The problem is that Radzik’s conception of moral reconciliation does not appear to allow the victim and wrongdoer to recalibrate their trust relation; the two reconcile only if they return to the same trust relation they once had. This doesn’t seem right. One way that wrongdoers atone and prove themselves trustworthy for the future is by ceasing to ask for certain forms of trust — for example, one doesn’t ask to share the confidences of someone whose confidence one has betrayed in the past. Also, one way that victims find a road back to trust is to limit the opportunities for betrayal. To be fair, Radzik does insist that “redemption, the restoration of moral standing, moral reconciliation, forgiveness, and self-forgiveness come in degrees” and that moral reconciliation is an ideal (151). So she might say that the recalibrated trust relations I have in mind are cases of partial reconciliation and redemption — and a partial discharge of victims’ duty to reconcile. My worry, however, is that Radzik’s view overburdens victims with an obligation to return to a pre-betrayal level of trust upon full atonement.

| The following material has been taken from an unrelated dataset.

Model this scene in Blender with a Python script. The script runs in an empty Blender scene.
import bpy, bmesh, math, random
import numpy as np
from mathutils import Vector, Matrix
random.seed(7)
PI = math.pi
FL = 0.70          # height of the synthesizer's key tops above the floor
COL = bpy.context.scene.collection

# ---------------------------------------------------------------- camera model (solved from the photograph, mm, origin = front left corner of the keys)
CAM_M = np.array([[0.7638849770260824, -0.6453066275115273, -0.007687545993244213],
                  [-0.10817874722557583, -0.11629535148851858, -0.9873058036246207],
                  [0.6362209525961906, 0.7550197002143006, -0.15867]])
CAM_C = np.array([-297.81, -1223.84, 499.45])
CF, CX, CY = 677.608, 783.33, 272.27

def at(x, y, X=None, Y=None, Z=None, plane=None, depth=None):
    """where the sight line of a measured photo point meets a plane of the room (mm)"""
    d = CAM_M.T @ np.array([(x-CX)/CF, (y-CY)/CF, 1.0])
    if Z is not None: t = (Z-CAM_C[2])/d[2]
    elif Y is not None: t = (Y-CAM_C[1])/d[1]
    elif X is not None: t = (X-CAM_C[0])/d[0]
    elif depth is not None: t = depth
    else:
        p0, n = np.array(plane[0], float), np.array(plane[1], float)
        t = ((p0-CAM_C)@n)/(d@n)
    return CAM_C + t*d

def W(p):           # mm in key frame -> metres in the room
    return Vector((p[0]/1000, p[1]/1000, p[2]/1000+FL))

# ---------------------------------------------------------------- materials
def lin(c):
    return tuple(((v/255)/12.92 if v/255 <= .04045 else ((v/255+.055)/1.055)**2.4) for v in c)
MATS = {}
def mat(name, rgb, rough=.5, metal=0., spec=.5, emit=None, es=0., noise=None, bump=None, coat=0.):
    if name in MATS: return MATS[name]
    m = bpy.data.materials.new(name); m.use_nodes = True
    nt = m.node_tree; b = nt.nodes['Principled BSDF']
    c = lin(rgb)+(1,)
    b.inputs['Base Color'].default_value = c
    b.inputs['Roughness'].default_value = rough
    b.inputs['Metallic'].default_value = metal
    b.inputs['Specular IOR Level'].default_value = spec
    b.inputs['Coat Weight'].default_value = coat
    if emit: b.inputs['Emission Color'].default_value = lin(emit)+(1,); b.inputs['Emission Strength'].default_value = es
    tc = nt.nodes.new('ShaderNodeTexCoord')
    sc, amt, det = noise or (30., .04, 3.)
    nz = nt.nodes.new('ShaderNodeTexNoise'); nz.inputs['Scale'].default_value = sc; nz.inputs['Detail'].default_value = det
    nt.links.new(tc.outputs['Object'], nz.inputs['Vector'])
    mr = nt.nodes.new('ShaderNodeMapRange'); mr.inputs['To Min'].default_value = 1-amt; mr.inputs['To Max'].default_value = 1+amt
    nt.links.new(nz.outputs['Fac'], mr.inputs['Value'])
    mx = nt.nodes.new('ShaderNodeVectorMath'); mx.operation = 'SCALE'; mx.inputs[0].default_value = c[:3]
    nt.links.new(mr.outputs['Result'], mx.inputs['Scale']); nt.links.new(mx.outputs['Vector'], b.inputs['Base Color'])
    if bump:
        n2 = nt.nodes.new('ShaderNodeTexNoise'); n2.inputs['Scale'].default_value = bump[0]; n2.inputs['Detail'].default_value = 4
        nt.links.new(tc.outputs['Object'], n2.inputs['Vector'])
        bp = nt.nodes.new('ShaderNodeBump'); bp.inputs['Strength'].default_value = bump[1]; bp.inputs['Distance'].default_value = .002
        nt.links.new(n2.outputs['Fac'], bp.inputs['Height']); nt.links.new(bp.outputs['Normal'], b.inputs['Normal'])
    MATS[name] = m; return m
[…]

In chapter 6, Radzik takes up restorative justice. Because restorative justice approaches to criminal sentencing promote the three subgoals of atonement — communication between victim and wrongdoer, reparation, and moral transformation — Radzik generally favors restorative justice approaches, though she argues for procedural safeguards to ensure that sentencing agreements do not reflect unreasonable conceptions of the good or unequal condemnation of equivalent crimes.

The last chapter takes up an historical case introduced in chapter 1 — the Magdalen asylums for “fallen” women in Ireland in the 19th and 20th centuries. The Magdalen asylums imposed especially harsh and degrading forms of atonement, exploited the penitents’ labor in unpaid laundry work, and made exit from the asylum difficult. The central question Radzik explores in this chapter is whether present day members of a collective (in this case, the Catholic Church in Ireland) are obligated make amends for wrongs they did not commit.

Linda Radzik’s Making Amends is a superb philosophical investigation of the moral aftermath of wrongdoing. In taking up such a critical area of morality, Radzik makes a significant contribution to ethics.